Do lado de fora
“A palavra amor anda vazia. Não tem gente dentro dela”. Foi Manoel de Barros quem nos presenteou com tal reflexão. Em tão poucas palavras ele parece descrever a sociedade do século vinte e um. Um século de imediatismos e agilidade. Um século de tanta informação e ideia. Um século com tanta gente “sábia” falando sobre tudo como se realmente soubesse, como se tivessem profundidade o bastante para falarem sobre diversos assuntos, dentre os quais está o amor.
Porque o comportamento das pessoas nos últimos anos tem sido o de, do lado de fora, sendo meras observadoras, considerarem-se como se estivessem experimentando na pele aquilo de que falam. E “ai” de você se contradizê-las. “Ai” de você se, tendo experiência e autoridade para falar, mostrar o quanto estão enganadas e equivocadas. Não aceitam. O século vinte e um tem sido um século de pessoas que, dotadas de audição, não ouvem – ou não querem ouvir?
Faço essa introdução para que entendamos o motivo para que a reflexão de hoje se iniciasse com aquela frase. Estando do lado de fora, sendo apenas observadoras, as pessoas não conseguem colocar argumentos sólidos e consistentes em seus discursos. Banalizam o complexo. Desvalorizam o precioso. Falam de amor sem senti-lo. Falam de amor como se soubessem o que ele quer dizer, como se realmente soubessem o que é amar. Mas o amor tem estado vazio. Vazio porque falam dele do lado de fora. Não o adentram. Não o experimentam em sua grandeza e intimidade. Falam pelas beiradas. Mas nunca o tocaram de verdade.
Mesmo aqueles que estão em namoro ou em casamento.
Não amam realmente.
Claro que não estou generalizando. Tem muita gente por aí realmente sábia e esclarecida a respeito dos assuntos do coração e que conseguem viver o amor em sua plenitude e inteireza, entendendo a plenitude em seu real sentido: vivem o amor em meio às delícias que ele proporciona, mas também em meio às dores que ele provoca. Porque amar dói. E é claro que dói. Amar de verdade outra pessoa implica em aceitarmos o fato de que amaremos alguém real, de carne e osso, e não uma simples construção de nossos sonhos infantis baseados naquelas histórias de príncipes e cavalheiros. As pessoas chegam. Interessamo-nos por elas. Criamos ilusões, é inevitável. O tempo vai passando e a gente vai se conhecendo. As ilusões são quebradas e a realidade se revela como é. E é nesse ponto que veremos quem sabe o que é o amor e quem fala dele estando do lado de fora.
Não estou dizendo que o amor suporta amarguras e assombros. Talvez aquela pessoa que achávamos tão incrível se revele uma grande manipuladora que nos causa sofrimento. Afastarmo-nos dela significa que não sabemos o que é o amor? Pelo contrário. Significa que nos amamos antes de amar aos outros. Condição primeira para que tenhamos bons relacionamentos.
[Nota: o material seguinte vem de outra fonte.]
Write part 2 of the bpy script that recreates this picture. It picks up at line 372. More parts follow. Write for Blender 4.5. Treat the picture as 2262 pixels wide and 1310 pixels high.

No entanto, muitos se equivocavam na arte de amar porque quando a vida real é enfim vivida, longe daquelas construções da paixão, querem de volta as projeções que fizeram, o quadro que pintaram, o livro que escreveram em suas mentes tendo um começo, meio e fim determinados. Equivocam-se por ignorarem o fato de que ao amar alguém não estarão amando a si mesmas, logo, não poderão amar projeções ou idealizações, terão que amar a realidade como ela é.
É por isso que o amor anda vazio de pessoas. É por isso que os relacionamentos fracassam e desmoronam. Porque quando falamos de amor estamos falando de disposição para contemplarmos a outra pessoa em sua completude. E nesse gesto iremos nos deparar com traços não tão agradáveis. Com trejeitos não tão atraentes. Com características que fazem parte de quem o outro é e que, talvez, o desconfigurariam se as perdesse.
Acontecesse que tantos, achando que estão amando, fazem o impossível afim de transformar a outra pessoa em sua própria imagem e semelhança. Isso não é amor. É narcisismo. É querer ver no outro o próprio reflexo. E para se ver você não precisa do amor. O espelho pode perfeitamente lhe atender nesse desejo.